Convection oven considerations

If you’re thinking about buying a convection oven, consider a few important factors before purchasing one.

  • What’s your budget for buying a new convection cooking appliance?
  • Will it fit into your existing kitchen space or will you need to remodel your kitchen to make it fit?
  • What types of food do you routinely prepare?
  • Will you have an alternate method available to cook food if the convection oven doesn’t work or needs repair?
  • Can you set aside money to keep your convection oven free of issues or to take care of any necessary maintenance?

Frequently asked questions

Do I need special cookware for a convection oven?

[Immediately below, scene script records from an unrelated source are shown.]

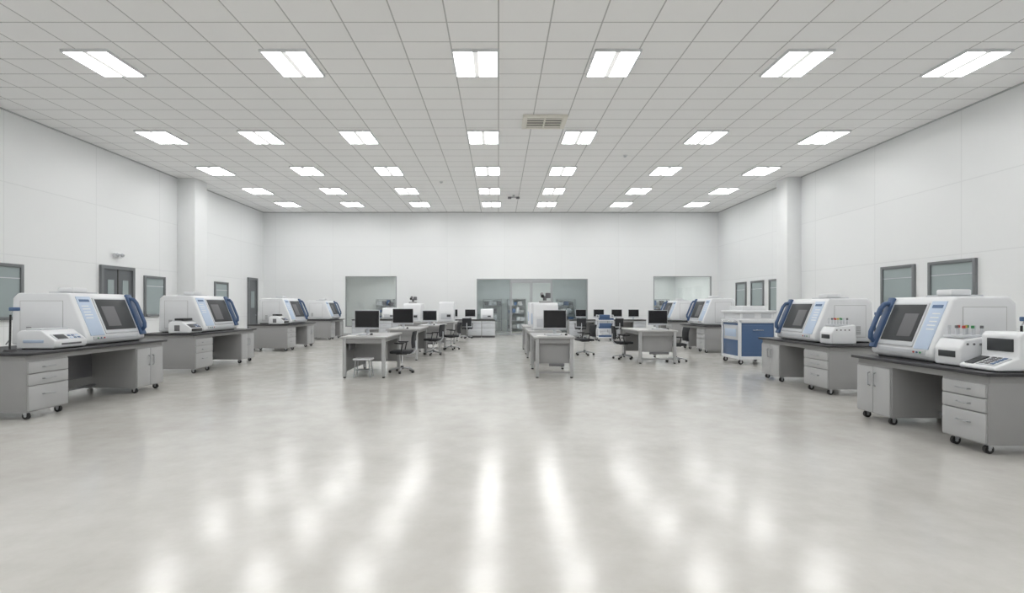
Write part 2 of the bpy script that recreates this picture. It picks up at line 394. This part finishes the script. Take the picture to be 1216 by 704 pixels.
def small_printer(Mx, D=.5, W=.55, H=.3, dark=False):
    b = B('benchtop_centrifuge', Mx)
    b.prism([(.02, .012), (0, .04), (.0, H*.45), (.13, H*.8), (.2, H), (D-.05, H), (D, H-.05), (D, .012)], 0, W, 'white', .02)
    for a in (.05, D-.06):
        for c in (.05, W-.05): b.cyl((a, c, 0), (a, c, .02), .02, 'rubber')
    t = Vector((.13, 0, H*.35)); L = t.length; t /= L; n = Vector((-t.z, 0, t.x))
    T = Matrix(((0, t.x, n.x, 0), (1, 0, 0, 0), (0, t.z, n.z, H*.45), (0, 0, 0, 1)))
    b.box(W*.08, W*.92, .012, L-.012, -.002, .006, 'greyin' if dark else 'offw', .003, T=T)
    b.box(W*.14, W*.45, .03, L-.03, 0, .010, 'window', .002, T=T)
    for i in range(3):
        for j in range(2): b.box(W*(.52+.12*i), W*(.60+.12*i), .03+.05*j, .06+.05*j, 0, .012, 'bluem' if (i+j) % 3 else 'bluel', .002, T=T)
    b.box(.24, D-.08, W*.1, W*.9, H-.005, H+.02, 'offw', .012)
    if dark:
        b.box(-.004, .01, W*.08, W*.92, .05, H*.42, 'black', .002)
        b.box(.2, D-.1, W*.14, W*.86, H+.018, H+.07, 'black', .01)
        b.box(.24, D-.14, -.004, .01, .06, H*.7, 'greyin', .004)
    else:
        b.box(.16, D-.1, -.005, .01, H*.35, H*.5, 'bluel', .003)
        b.box(-.006, .01, W*.2, W*.8, .06, .085, 'greyin', .002)
    return b.done()

def tube_analyzer(Mx):
    b = B('sample_tube_analyzer', Mx)
    b.prism([(0, .01), (0, .2), (.06, .30), (.4, .34), (.42, .01)], 0, .34, 'white', .02)
    for a in (.05, .37):
        for c in (.05, .29): b.cyl((a, c, 0), (a, c, .02), .018, 'rubber')
    b.box(.07, .36, .04, .30, .31, .345, 'offw', .008)
    cols = ['red', 'offw', 'greyin', 'green', 'offw', 'yellow', 'greyin']
    for i in range(3):
        for j in range(3):
            x, y = .11+i*.1, .08+j*.09
            b.cyl((x, y, .33), (x, y, .42), .012, 'offw'); b.cyl((x, y, .42), (x, y, .45), .016, cols[(i*3+j*2) % 7])
    b.box(-.006, .01, .06, .28, .1, .17, 'window', .003)
    for k in range(4): b.cyl((.08+.07*k, -.006, .25), (.08+.07*k, .0, .25), .012, 'greyin')
    return b.done()

def photometer(Mx):
    b = B('benchtop_spectrometer', Mx)
    b.prism([(0, .01), (0, .05), (.24, .14), (.24, .36), (.28, .40), (.50, .40), (.52, .36), (.52, .01)], 0, .42, 'white', .016)
    for a in (.05, .46):
        for c in (.05, .37): b.cyl((a, c, 0), (a, c, .02), .018, 'rubber')
    T = Matrix.Translation((0, 0, .05)) @ Matrix.Rotation(-math.atan2(.09, .24), 4, 'Y')
    b.box(.03, .22, .04, .25, -.002, .012, 'offw', .003, T=T)
    for i in range(4):
        for j in range(3): b.box(.04+.045*i, .07+.045*i, .06+.06*j, .1+.06*j, 0, .018, 'greyin' if j else 'bluem', .002, T=T)
    b.box(.03, .22, .28, .38, -.002, .012, 'window', .003, T=T)
    b.box(.228, .245, .06, .34, .2, .33, 'window', .003)
    b.box(.34, .48, -.006, .01, .1, .28, 'offw', .004)
    return b.done()

def probe_stand(x, y, z, h=.45):
    b = B('probe_stand', Matrix.Translation((x, y, z)))
    b.cyl((0, 0, 0), (0, 0, .03), .08, 'black', seg=20, r2=.06); b.cyl((0, 0, .02), (.01, 0, h), .012, 'black')
    b.cyl((.01, 0, h), (.05, 0, h+.06), .008, 'metal'); b.box(0, .13, -.02, .02, h+.05, h+.10, 'bluem', .01)
    b.cyl((0, 0, .16), (-.05, 0, .10), .009, 'metal'); return b.done()

def monitor(x, y, z, w=.55, h=.42, ang=0):
    b = B('computer_monitor', Matrix.Translation((x, y, z)) @ Matrix.Rotation(ang, 4, 'Z'))
    b.box(-.14, .14, -.1, .12, 0, .016, 'offw', .006)
    b.box(-.035, .035, .03, .06, .01, .16, 'offw', .006)
    b.box(-w/2, w/2, -.02, .03, .10, .10+h, 'offw', .01)
    b.prism([(.02, .18), (.08, .2), (.08, h), (.02, h+.04)], -w*.28, w*.28, 'black', .01, T=Matrix.Rotation(math.pi/2, 4, 'Z'))
    b.box(-w/2+.01, w/2-.01, -.024, -.018, .15, .10+h-.012, 'black', .002)
    b.box(-w/2+.028, w/2-.028, -.027, -.02, .17, .10+h-.028, 'screen', 0)
    b.cyl((w/2-.05, -.021, .125), (w/2-.05, -.026, .125), .006, 'green')
    return b.done()

def keyboard(x, y, z):
    b = B('keyboard', Matrix.Translation((x, y, z)))
    b.box(-.21, .21, -.07, .07, 0, .018, 'offw', .004)
    for i in range(13):
        for j in range(4): b.box(-.195+i*.03, -.17+i*.03, -.055+j*.029, -.031+j*.029, .018, .024, 'greyin' if (i in (0, 12)) else 'white')
    b.done()
def mouse(x, y, z):
    b = B('computer_mouse', Matrix.Translation((x, y, z))); b.sph((0, 0, .021), .03, 'black', sc=(1, 1.6, .7)); b.box(-.025, .025, -.04, .04, 0, .01, 'black', .004); b.cyl((0, -.02, .038), (0, -.01, .038), .005, 'metal'); b.done()
def papers(x, y, z):
    b = B('paper_stack', Matrix.Translation((x, y, z)))
    for k in range(5): b.box(-.105, .105, -.148, .148, k*.003, k*.003+.0025, 'paper', T=Matrix.Rotation(.04*(k-2), 4, 'Z'))
    b.done()

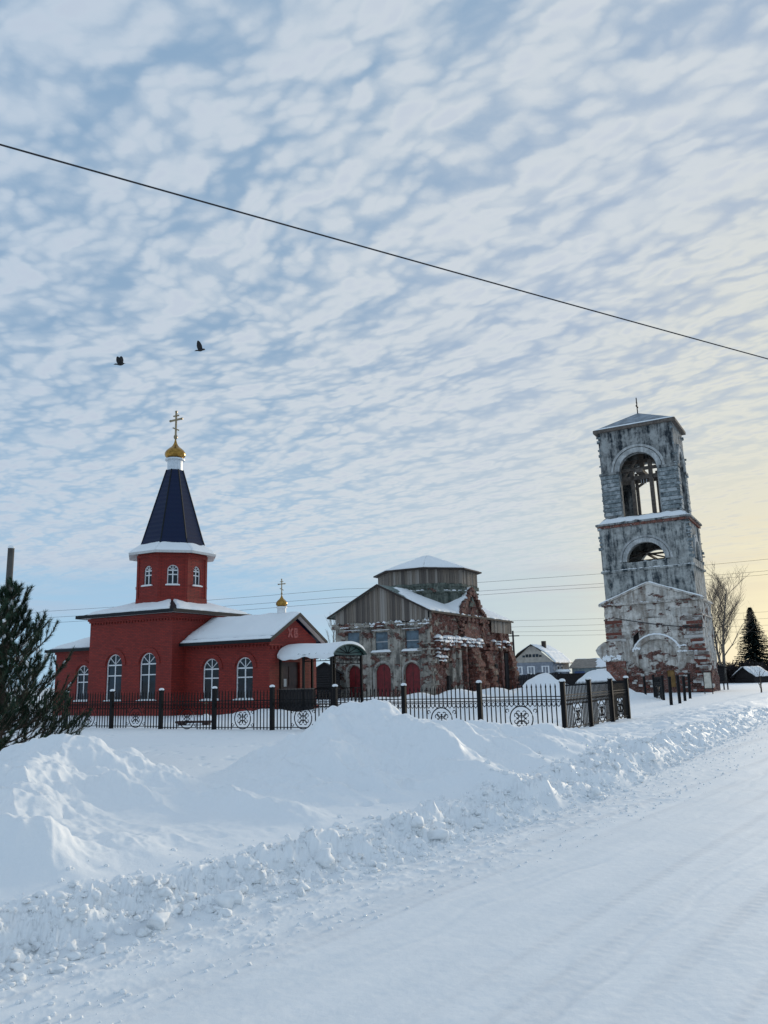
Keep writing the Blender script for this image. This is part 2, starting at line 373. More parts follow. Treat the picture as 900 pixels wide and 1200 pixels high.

No, but it’s recommended that you use cookware with low or shallow sides. This will help the airflow around the food and let it cook more easily.

Can you put aluminum foil in a convection oven?

While it’s possible to use aluminum foil, it’s often advised that you don’t because the foil can reflect heat away from the food, which might affect the accuracy of the recipe’s cooking time.

Is there an advantage to roasting meat in a convection oven?

Convection ovens are great for roasting meat because of their ability to sear and trap juices, which allow thicker cuts of meat to cook and remain moist and delicious.

Does food cook faster in a convection oven?

Thanks to the way convection ovens circulate heated air around food, it’s possible for food to get cooked up to 25 percent faster than with a conventional oven.

Do I need to preheat my convection oven?

Yes. Because of the way the oven heats, it’s possible to burn or ruin your food if you don’t follow a correct preheating method. The convection oven should have a preheat setting; make sure you turn on this convection setting before putting in most foods. The one exception would be for roasting meat, which generally doesn’t require preheating.